(Description of the task) Quote exactly the lines spanning from the top of the data below to the line that contains "scene.cycles.use_denoising = True", including both.

>>>

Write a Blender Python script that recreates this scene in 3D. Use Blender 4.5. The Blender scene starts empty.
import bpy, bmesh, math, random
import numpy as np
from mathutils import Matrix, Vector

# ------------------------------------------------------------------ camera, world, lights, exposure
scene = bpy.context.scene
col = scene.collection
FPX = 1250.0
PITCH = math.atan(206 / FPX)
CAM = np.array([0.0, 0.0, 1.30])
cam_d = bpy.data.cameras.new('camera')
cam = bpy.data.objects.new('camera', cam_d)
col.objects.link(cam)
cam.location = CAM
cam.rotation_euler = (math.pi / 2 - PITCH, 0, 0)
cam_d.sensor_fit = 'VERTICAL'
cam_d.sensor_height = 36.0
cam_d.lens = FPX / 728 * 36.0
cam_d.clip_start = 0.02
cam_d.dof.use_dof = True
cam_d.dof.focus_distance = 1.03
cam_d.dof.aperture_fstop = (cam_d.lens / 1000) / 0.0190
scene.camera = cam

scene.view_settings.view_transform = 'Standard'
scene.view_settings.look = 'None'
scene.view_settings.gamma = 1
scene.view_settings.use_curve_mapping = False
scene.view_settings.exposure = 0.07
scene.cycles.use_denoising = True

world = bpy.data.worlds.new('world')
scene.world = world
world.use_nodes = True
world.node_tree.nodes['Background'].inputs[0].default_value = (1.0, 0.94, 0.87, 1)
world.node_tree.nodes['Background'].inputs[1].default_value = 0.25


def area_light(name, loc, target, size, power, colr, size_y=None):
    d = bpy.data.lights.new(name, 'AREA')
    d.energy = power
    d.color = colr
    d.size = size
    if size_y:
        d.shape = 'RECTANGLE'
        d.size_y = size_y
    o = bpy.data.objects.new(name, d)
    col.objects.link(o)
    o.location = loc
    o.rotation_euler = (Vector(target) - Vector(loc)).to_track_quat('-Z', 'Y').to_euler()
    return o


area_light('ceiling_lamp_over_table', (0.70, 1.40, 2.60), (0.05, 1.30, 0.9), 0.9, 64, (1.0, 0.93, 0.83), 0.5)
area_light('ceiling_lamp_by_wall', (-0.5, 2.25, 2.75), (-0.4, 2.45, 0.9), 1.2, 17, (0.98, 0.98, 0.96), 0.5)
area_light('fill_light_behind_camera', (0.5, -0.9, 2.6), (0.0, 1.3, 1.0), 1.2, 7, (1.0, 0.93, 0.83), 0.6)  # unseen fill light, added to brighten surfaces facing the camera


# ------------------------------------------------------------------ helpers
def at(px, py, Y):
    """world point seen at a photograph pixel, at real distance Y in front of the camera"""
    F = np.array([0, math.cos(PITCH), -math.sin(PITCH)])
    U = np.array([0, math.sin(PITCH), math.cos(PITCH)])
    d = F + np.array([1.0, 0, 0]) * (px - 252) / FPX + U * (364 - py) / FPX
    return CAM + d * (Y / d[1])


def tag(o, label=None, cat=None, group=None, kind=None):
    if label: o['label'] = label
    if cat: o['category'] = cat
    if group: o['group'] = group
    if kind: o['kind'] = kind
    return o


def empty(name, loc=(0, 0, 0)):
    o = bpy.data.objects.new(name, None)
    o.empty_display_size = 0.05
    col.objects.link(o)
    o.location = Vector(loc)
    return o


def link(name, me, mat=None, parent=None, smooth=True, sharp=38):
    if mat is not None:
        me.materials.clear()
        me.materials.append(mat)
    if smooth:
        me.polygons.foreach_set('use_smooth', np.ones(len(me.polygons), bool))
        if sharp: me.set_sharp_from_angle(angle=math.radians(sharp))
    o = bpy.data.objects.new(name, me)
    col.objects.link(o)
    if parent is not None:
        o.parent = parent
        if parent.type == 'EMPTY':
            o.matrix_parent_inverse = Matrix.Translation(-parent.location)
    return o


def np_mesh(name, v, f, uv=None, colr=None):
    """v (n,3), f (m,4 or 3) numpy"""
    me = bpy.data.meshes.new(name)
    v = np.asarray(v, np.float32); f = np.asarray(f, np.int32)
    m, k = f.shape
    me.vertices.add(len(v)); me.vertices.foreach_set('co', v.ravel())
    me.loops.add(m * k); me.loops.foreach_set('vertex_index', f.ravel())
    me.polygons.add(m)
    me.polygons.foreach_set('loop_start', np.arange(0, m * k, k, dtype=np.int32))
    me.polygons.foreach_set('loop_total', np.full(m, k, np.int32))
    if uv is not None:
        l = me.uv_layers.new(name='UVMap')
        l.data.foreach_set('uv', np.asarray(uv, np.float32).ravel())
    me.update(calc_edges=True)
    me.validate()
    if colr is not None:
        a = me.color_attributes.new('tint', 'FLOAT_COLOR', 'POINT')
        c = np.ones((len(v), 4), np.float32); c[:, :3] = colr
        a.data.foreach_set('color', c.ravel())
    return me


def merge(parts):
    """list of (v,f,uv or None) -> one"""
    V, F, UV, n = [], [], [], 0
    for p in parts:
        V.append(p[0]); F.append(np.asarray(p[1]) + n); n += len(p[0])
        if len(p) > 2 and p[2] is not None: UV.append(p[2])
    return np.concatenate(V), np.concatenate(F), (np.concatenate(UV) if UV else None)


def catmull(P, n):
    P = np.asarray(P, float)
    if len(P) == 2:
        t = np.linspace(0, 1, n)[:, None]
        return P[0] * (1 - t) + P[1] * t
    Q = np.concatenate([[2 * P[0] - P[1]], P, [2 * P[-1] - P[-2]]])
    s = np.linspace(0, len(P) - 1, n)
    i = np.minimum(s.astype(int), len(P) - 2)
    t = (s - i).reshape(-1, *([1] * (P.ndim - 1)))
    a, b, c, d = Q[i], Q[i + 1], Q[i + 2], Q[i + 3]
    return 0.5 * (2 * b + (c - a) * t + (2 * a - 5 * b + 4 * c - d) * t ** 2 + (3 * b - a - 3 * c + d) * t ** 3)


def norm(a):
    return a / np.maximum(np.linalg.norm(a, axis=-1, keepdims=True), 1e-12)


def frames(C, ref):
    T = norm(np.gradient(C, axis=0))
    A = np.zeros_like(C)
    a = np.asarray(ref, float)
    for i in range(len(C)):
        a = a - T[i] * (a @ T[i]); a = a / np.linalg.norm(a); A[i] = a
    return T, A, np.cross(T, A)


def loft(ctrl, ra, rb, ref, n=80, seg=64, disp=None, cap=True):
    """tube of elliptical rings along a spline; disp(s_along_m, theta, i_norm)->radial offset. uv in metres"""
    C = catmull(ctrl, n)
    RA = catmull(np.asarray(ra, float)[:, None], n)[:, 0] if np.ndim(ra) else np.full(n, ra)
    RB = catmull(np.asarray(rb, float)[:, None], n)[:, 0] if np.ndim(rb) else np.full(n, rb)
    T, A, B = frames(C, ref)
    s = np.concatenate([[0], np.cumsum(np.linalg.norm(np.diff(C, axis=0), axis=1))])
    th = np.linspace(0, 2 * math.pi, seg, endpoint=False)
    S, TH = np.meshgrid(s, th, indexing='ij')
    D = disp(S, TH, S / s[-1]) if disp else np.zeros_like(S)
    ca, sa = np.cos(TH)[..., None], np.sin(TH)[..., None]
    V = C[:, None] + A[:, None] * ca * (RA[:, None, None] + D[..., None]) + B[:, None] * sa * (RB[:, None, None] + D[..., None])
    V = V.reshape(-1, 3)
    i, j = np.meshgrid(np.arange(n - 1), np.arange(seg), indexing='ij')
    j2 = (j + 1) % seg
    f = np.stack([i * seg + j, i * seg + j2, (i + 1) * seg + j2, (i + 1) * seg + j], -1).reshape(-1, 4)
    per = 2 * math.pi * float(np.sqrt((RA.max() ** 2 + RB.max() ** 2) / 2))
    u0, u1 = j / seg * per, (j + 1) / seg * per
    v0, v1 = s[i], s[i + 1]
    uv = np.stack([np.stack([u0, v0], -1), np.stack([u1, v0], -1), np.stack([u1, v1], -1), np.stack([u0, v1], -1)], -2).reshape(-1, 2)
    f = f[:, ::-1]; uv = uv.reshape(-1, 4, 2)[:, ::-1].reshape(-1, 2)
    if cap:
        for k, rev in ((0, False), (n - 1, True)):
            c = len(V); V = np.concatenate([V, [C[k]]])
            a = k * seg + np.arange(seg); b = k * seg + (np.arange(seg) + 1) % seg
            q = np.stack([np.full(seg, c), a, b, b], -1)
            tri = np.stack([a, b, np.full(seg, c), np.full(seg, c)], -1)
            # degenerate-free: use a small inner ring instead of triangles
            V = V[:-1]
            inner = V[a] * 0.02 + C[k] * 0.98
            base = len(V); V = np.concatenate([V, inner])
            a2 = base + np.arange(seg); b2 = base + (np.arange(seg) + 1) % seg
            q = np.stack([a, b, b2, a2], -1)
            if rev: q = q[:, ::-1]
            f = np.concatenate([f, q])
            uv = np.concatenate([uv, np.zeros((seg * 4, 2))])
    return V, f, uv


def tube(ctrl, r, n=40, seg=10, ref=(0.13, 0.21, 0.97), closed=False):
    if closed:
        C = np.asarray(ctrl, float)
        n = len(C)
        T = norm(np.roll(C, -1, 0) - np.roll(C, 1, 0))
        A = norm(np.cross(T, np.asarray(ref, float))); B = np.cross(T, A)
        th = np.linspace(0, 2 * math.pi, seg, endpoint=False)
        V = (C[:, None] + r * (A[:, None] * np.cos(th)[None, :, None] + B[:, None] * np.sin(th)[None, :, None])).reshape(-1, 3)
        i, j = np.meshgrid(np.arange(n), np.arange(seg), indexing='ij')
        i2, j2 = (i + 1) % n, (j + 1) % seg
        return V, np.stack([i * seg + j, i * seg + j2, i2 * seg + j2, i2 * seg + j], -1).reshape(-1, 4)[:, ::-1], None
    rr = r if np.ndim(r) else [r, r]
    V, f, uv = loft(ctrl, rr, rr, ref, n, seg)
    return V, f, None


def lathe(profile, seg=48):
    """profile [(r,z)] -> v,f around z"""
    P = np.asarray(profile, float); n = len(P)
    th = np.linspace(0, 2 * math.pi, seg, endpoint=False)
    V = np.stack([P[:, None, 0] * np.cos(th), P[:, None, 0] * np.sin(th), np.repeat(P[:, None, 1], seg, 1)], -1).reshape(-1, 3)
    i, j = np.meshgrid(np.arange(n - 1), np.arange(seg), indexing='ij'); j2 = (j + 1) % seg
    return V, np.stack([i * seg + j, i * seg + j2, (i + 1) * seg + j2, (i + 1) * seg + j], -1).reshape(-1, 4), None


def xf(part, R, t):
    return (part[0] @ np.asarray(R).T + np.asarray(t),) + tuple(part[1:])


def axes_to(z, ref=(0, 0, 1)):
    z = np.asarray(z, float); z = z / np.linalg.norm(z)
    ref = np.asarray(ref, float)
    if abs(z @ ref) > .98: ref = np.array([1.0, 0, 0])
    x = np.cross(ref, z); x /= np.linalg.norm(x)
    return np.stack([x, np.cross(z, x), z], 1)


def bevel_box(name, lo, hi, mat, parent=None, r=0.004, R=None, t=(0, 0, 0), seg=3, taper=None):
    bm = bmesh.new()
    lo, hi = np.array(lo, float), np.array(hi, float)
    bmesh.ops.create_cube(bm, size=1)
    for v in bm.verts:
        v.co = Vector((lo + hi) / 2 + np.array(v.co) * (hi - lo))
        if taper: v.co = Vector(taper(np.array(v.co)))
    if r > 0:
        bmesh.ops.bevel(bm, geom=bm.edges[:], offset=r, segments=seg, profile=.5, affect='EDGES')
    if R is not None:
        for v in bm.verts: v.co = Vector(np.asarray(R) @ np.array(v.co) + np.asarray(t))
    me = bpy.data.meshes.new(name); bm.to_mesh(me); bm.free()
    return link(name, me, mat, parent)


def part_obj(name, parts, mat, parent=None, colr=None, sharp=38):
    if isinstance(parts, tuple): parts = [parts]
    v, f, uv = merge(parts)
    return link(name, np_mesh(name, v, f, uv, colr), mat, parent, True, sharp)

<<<

(Result of this exercise)
Write a Blender Python script that recreates this scene in 3D. Use Blender 4.5. The Blender scene starts empty.
import bpy, bmesh, math, random
import numpy as np
from mathutils import Matrix, Vector

# ------------------------------------------------------------------ camera, world, lights, exposure
scene = bpy.context.scene
col = scene.collection
FPX = 1250.0
PITCH = math.atan(206 / FPX)
CAM = np.array([0.0, 0.0, 1.30])
cam_d = bpy.data.cameras.new('camera')
cam = bpy.data.objects.new('camera', cam_d)
col.objects.link(cam)
cam.location = CAM
cam.rotation_euler = (math.pi / 2 - PITCH, 0, 0)
cam_d.sensor_fit = 'VERTICAL'
cam_d.sensor_height = 36.0
cam_d.lens = FPX / 728 * 36.0
cam_d.clip_start = 0.02
cam_d.dof.use_dof = True
cam_d.dof.focus_distance = 1.03
cam_d.dof.aperture_fstop = (cam_d.lens / 1000) / 0.0190
scene.camera = cam

scene.view_settings.view_transform = 'Standard'
scene.view_settings.look = 'None'
scene.view_settings.gamma = 1
scene.view_settings.use_curve_mapping = False
scene.view_settings.exposure = 0.07
scene.cycles.use_denoising = True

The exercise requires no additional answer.